Comme Anne Bellancourt, qui reconnaît sa surprise devant la qualité des installations de la faculté vétérinaire d’Helsinki, Christophe Degueurce témoigne que les facultés allemandes, autrichiennes, néerlandaises ou belges sont mieux dotées que les nôtres. Il a même eu l’occasion de visiter la clinique équine de la faculté d’Utrecht (Pays-Bas) qui allait être entièrement rénovée, alors qu’elle n’avait pourtant que dix-huit ans. « Ces cycles de rénovation sont constants et planifiés plusieurs années à l’avance », témoigne-t-il. Un esprit encore impensable en France, où l’Etat semble éprouver des difficultés à se projeter au-delà des échéances électorales. En attendant, les écoles vétérinaires devront se débrouiller. « Au regard de nos financements, nous nous apercevons que la part qui vient de l’Etat va en diminuant d’année en année, note Jean-Paul Mialot. Actuellement, notre budget de fonctionnement, hors salaires, provient à plus de 75 % de nos ressources propres : droits d’inscription annuels (qui, en deux ans, ont augmenté de 1 200 à 2 000 €), contrats de recherche, ressources des cliniques, formation continue. »

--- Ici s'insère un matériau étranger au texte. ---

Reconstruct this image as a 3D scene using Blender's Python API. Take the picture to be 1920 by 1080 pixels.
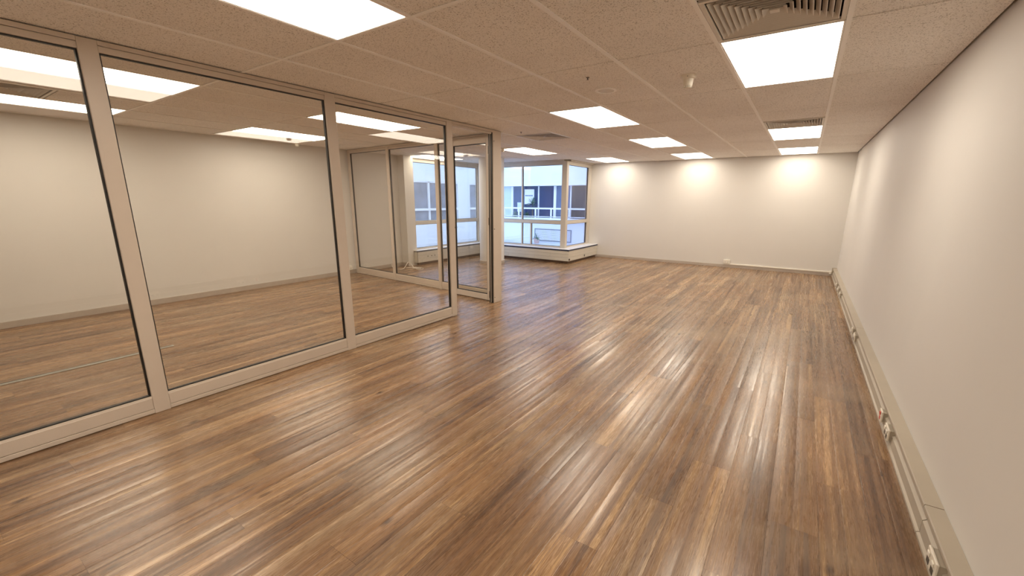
import bpy, bmesh, math, random
from mathutils import Vector, Matrix

# ------------------------------------------------------------------ clear
for o in list(bpy.data.objects):
    bpy.data.objects.remove(o)
SC = bpy.context.scene
COL = SC.collection
random.seed(7)

# ------------------------------------------------------------------ camera
CAM_Z = 1.4522
F_PX, YAW, PITCH, ROLL = 790.055, 0.590, 0.2364, 0.0055
PP = (967.86, 564.23)
_f = Vector((-math.sin(YAW)*math.cos(PITCH), math.cos(YAW)*math.cos(PITCH), -math.sin(PITCH)))
_r = Vector((math.cos(YAW), math.sin(YAW), 0))
_u = _r.cross(_f)
CR = math.cos(ROLL)*_r + math.sin(ROLL)*_u
CU = -math.sin(ROLL)*_r + math.cos(ROLL)*_u
cam = bpy.data.objects.new('camera', bpy.data.cameras.new('camera'))
COL.objects.link(cam)
cam.matrix_world = Matrix(((CR.x, CU.x, -_f.x, 0), (CR.y, CU.y, -_f.y, 0), (CR.z, CU.z, -_f.z, CAM_Z), (0, 0, 0, 1)))
cam.data.sensor_width = 36
cam.data.lens = F_PX/1920*36
cam.data.shift_x = -(PP[0]-960)/1920
cam.data.shift_y = (PP[1]-540)/1920
cam.data.clip_start = 0.02
cam.data.clip_end = 200
SC.camera = cam

# ------------------------------------------------------------------ world, exposure
SKY_STRENGTH = 1.6
world = bpy.data.worlds.new('overcast_sky'); SC.world = world
world.use_nodes = True
bg = world.node_tree.nodes['Background']
bg.inputs['Color'].default_value = (0.52, 0.69, 1.0, 1)
bg.inputs['Strength'].default_value = SKY_STRENGTH
SC.view_settings.view_transform = 'Standard'
SC.view_settings.look = 'None'
SC.view_settings.exposure = 1.05
SC.view_settings.gamma = 1.0
SC.view_settings.use_curve_mapping = False
SC.cycles.use_denoising = True; SC.cycles.adaptive_threshold=0.03; SC.cycles.adaptive_min_samples=12
SC.cycles.max_bounces = 8
SC.cycles.diffuse_bounces = 5
SC.cycles.glossy_bounces = 4
SC.cycles.transparent_max_bounces = 16
SC.cycles.sample_clamp_indirect = 6.0

LIGHT_COLOR = (1.0, 0.895, 0.75)      # warm white office panels
LIGHT_STRENGTH = 5.0

# ------------------------------------------------------------------ main dimensions (metres)
CH = 2.34                       # ceiling height
A, BY = 0.61, 1.22              # ceiling cell: across, along
GX0, GY0 = -0.5567, 2.908       # grid origin
XR, YF, YB = 0.675, 10.40, -2.10   # right wall, far wall, wall behind the camera
XL = -7.34                      # left wall
XP = -3.54                      # glass partition, room-side face
WXA, WYB, WXC = -7.22, 9.00, -4.66 # window planes
def cx(i): return GX0 + i*A
def ry(j): return GY0 + j*BY

# ------------------------------------------------------------------ materials
MATS = {}
def new_mat(name):
    m = bpy.data.materials.new(name); m.use_nodes = True
    MATS[name] = m
    return m, m.node_tree.nodes, m.node_tree.links, m.node_tree.nodes['Principled BSDF']
def N(nodes, kind, **kw):
    n = nodes.new(kind)
    for k, v in kw.items():
        if k in n.inputs: n.inputs[k].default_value = v
        else: setattr(n, k, v)
    return n
def math_node(nodes, links, op, a, b=None, c=None):
    n = nodes.new('ShaderNodeMath'); n.operation = op
    for i, v in enumerate((a, b, c)):
        if v is None: continue
        if isinstance(v, (int, float)): n.inputs[i].default_value = v
        else: links.new(v, n.inputs[i])
    return n.outputs[0]
def plain(name, col, rough=0.5, metal=0.0, var=0.04, scale=6.0, bump=0.0, bscale=300.0, spec=0.5):
    m, nd, lk, p = new_mat(name)
    tc = N(nd, 'ShaderNodeTexCoord')
    no = N(nd, 'ShaderNodeTexNoise', Scale=scale, Detail=3.0)
    lk.new(tc.outputs['Object'], no.inputs['Vector'])
    r = N(nd, 'ShaderNodeValToRGB')
    r.color_ramp.elements[0].position = 0.3; r.color_ramp.elements[1].position = 0.7
    r.color_ramp.elements[0].color = (*[c*(1-var) for c in col], 1)
    r.color_ramp.elements[1].color = (*[min(1, c*(1+var)) for c in col], 1)
    lk.new(no.outputs['Fac'], r.inputs['Fac']); lk.new(r.outputs['Color'], p.inputs['Base Color'])
    p.inputs['Roughness'].default_value = rough; p.inputs['Metallic'].default_value = metal
    p.inputs['Specular IOR Level'].default_value = spec
    if bump:
        nb = N(nd, 'ShaderNodeTexNoise', Scale=bscale, Detail=2.0)
        lk.new(tc.outputs['Object'], nb.inputs['Vector'])
        b = N(nd, 'ShaderNodeBump', Strength=bump, Distance=0.002)
        lk.new(nb.outputs['Fac'], b.inputs['Height']); lk.new(b.outputs['Normal'], p.inputs['Normal'])
    return m
def emissive(name, col, strength):
    m, nd, lk, p = new_mat(name)
    p.inputs['Base Color'].default_value = (0.8, 0.8, 0.8, 1)
    p.inputs['Emission Color'].default_value = (*col, 1)
    p.inputs['Emission Strength'].default_value = strength
    return m
def glass(name, tint, refl0=0.04, gain=1.0):
    m, nd, lk, p = new_mat(name)
    nd.remove(p)
    lw = N(nd, 'ShaderNodeLayerWeight', Blend=0.5)
    f5 = math_node(nd, lk, 'POWER', lw.outputs['Facing'], 5.0)
    fr = math_node(nd, lk, 'MULTIPLY_ADD', f5, 1-refl0, refl0)
    fr = math_node(nd, lk, 'MULTIPLY', fr, gain)
    t = N(nd, 'ShaderNodeBsdfTransparent'); t.inputs['Color'].default_value = (*tint, 1)
    g = N(nd, 'ShaderNodeBsdfGlossy', Roughness=0.0); g.inputs['Color'].default_value = (1, 1, 1, 1)
    mx = N(nd, 'ShaderNodeMixShader')
    lk.new(fr, mx.inputs[0]); lk.new(t.outputs[0], mx.inputs[1]); lk.new(g.outputs[0], mx.inputs[2])
    lk.new(mx.outputs[0], nd['Material Output'].inputs['Surface'])
    return m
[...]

Le concours d’architecte du PRB est lancé, mais avec ces aléas, il accuse un an de retard. Le bâtiment ne sera livré qu’en 2013. A cette date, l’école court le risque de ne pas être accréditée par l’Europe. Les étudiants n’apprécieraient pas beaucoup. Jean-Paul Mialot refuse d’y croire : « Tout le monde a conscience que ce n’est pas possible. Nous sommes au milieu du gué et nous devons poursuivre notre restructuration. Il faudra trouver au plus vite les compléments au financement du PRB. Si nous ne disposons que de 13 millions, nous voulons nous laisser une possibilité de construire un bâtiment à 15 millions, avec un étage en plus, ce qui permettrait de dérouler notre schéma directeur, pas en vingt-cinq ou trente ans comme nous l’avions prévu, mais de manière plus étalée dans le temps. »

  • (1) Voir La Semaine Vétérinaire nos 1298 (pp. 12-13), 1333 (p. 22), 1344 (p. 27), 1357 (p. 28), 1418 (p. 14).